§ **Directive**:
Copy all lines in which the word "part" can be found.

§ **Raw data**:
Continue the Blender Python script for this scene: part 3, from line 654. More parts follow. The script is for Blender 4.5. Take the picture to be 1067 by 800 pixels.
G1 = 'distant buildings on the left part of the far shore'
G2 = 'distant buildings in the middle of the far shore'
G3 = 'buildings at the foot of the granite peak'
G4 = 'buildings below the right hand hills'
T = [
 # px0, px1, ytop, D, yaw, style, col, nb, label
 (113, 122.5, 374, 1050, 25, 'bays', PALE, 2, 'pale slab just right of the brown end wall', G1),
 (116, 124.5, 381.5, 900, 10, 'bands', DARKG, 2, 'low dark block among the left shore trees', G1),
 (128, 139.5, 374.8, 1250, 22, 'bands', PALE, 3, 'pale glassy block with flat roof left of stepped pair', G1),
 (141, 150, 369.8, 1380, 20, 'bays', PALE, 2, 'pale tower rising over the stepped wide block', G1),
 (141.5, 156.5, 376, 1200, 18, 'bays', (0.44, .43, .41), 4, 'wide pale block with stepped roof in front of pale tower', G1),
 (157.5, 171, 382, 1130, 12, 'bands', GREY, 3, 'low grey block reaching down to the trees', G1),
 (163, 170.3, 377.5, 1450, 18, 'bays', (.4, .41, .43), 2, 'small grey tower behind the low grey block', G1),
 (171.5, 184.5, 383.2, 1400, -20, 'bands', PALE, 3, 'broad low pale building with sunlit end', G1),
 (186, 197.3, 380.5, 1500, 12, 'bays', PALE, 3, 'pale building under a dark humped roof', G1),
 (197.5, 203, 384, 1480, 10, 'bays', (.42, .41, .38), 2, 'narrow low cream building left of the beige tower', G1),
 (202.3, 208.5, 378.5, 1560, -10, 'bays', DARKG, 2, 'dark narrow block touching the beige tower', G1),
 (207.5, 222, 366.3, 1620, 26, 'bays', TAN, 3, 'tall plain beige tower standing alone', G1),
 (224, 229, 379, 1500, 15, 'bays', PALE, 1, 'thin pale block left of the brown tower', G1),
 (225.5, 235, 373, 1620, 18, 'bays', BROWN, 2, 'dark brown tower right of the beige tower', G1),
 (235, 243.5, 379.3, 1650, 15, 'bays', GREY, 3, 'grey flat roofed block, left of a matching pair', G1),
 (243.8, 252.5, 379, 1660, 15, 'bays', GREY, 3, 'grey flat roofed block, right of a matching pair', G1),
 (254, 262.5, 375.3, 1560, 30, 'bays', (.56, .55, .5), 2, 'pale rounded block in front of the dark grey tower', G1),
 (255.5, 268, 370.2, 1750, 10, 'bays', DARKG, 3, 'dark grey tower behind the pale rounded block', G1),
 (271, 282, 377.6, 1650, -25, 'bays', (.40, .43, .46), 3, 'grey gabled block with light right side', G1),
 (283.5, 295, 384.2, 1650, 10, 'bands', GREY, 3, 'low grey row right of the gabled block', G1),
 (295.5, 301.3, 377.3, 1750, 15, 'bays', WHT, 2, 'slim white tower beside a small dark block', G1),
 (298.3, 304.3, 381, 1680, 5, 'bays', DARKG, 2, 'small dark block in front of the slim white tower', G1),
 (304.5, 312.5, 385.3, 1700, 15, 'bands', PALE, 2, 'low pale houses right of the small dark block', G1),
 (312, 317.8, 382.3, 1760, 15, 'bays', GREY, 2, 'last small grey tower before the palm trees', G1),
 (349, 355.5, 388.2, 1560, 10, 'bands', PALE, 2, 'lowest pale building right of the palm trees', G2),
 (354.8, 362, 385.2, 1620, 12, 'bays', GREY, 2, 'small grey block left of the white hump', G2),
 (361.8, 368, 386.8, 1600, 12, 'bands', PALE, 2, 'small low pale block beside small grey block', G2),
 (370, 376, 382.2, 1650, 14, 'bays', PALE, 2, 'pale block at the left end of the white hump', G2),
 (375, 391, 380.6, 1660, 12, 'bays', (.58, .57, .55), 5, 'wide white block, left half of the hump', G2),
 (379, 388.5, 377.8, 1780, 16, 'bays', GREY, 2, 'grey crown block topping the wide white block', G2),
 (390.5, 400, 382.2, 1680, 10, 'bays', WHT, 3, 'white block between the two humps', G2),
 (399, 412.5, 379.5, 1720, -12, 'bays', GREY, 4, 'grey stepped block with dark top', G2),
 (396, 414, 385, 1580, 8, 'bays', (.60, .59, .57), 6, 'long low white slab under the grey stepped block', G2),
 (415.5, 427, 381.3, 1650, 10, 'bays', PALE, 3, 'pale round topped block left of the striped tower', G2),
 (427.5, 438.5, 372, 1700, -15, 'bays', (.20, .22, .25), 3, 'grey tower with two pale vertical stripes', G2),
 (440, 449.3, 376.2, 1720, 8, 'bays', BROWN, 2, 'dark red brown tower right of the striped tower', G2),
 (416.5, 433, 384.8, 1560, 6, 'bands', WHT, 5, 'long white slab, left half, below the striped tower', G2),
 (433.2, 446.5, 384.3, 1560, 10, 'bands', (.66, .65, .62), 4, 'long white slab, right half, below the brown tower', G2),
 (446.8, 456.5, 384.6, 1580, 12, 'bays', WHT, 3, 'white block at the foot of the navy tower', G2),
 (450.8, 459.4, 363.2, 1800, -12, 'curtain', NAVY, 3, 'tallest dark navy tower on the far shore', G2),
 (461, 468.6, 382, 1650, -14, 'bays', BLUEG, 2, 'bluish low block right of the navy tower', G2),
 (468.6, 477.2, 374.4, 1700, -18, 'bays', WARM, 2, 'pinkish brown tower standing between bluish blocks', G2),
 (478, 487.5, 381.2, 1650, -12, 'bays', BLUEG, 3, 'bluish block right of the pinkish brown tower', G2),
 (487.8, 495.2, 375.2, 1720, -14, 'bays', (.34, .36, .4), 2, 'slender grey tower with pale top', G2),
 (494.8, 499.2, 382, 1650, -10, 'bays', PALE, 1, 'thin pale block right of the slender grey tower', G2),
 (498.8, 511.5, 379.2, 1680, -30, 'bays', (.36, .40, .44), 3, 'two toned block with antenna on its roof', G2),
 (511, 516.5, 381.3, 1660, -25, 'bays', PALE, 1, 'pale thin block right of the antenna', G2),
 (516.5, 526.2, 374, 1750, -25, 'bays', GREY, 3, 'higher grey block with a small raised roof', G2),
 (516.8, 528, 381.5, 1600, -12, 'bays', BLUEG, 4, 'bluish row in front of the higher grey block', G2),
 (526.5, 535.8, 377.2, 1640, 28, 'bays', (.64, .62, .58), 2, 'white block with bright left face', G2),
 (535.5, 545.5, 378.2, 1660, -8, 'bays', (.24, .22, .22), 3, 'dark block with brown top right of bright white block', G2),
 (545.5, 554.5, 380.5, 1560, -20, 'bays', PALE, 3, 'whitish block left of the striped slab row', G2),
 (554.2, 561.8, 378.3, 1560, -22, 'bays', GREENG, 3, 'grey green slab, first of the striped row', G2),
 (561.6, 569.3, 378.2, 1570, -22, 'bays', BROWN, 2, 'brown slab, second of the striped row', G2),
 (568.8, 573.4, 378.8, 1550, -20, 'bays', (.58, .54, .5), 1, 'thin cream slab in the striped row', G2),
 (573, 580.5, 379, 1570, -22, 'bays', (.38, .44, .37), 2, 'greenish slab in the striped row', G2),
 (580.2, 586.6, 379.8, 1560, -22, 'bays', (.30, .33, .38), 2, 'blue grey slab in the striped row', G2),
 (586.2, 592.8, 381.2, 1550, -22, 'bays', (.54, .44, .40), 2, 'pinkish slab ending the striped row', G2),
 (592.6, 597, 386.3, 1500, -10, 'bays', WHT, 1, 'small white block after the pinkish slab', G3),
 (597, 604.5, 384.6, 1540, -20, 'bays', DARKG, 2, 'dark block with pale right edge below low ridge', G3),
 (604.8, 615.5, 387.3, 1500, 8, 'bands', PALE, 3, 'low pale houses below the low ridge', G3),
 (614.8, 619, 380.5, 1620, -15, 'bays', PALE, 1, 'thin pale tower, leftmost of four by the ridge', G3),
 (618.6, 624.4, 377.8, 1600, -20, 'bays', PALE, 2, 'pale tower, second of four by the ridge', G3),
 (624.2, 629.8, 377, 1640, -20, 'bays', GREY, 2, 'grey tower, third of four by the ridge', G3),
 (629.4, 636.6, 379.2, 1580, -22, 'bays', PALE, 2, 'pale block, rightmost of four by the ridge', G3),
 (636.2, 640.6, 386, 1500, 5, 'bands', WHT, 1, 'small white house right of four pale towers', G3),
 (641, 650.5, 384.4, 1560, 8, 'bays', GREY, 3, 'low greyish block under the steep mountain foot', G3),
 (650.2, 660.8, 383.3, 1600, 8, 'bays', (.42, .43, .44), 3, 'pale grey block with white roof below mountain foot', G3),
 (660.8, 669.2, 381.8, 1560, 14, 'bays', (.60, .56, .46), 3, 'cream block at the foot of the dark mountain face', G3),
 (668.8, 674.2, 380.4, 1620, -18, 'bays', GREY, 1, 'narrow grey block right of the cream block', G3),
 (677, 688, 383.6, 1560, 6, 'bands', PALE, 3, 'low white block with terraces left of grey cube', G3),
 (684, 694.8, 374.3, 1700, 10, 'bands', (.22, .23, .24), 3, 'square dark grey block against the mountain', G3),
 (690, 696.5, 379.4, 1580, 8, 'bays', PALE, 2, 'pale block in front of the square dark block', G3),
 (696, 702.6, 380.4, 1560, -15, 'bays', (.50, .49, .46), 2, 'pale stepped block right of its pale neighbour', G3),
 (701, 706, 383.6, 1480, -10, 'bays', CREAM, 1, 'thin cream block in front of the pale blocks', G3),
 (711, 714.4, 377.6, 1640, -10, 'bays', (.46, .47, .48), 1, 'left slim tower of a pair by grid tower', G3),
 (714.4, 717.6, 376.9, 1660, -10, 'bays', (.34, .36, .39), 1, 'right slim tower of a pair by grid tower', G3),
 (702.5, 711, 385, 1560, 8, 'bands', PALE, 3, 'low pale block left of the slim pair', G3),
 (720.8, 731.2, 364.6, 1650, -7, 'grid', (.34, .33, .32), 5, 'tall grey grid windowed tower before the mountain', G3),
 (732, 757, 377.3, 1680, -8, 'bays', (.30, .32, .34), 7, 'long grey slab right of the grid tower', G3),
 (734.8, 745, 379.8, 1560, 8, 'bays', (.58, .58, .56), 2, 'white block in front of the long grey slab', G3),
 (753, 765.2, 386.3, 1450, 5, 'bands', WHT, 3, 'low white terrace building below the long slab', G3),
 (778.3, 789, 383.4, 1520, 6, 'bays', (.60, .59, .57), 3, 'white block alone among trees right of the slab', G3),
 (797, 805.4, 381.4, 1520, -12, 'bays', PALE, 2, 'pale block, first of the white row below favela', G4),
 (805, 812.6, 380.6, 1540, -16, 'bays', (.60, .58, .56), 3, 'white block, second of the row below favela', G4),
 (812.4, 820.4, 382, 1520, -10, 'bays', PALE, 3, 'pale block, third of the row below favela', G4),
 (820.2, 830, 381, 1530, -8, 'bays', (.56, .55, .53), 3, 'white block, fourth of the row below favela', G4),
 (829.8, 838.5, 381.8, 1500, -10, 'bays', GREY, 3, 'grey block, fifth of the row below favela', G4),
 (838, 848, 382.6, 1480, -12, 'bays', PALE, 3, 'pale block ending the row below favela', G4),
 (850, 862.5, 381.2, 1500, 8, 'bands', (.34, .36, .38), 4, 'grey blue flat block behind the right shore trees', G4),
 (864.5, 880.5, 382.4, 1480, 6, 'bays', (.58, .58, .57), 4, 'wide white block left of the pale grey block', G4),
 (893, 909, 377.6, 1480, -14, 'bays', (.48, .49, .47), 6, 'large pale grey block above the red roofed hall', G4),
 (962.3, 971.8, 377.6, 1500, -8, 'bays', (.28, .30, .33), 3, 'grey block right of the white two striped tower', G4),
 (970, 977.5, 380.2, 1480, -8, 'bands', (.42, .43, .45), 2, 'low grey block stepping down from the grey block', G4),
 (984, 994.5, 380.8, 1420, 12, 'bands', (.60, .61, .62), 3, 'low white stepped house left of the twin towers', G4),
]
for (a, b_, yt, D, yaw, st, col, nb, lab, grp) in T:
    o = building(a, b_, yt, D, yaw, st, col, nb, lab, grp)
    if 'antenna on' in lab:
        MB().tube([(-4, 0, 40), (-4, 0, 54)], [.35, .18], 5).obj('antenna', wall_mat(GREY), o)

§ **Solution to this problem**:
Continue the Blender Python script for this scene: part 3, from line 654. More parts follow. The script is for Blender 4.5. Take the picture to be 1067 by 800 pixels.
G1 = 'distant buildings on the left part of the far shore'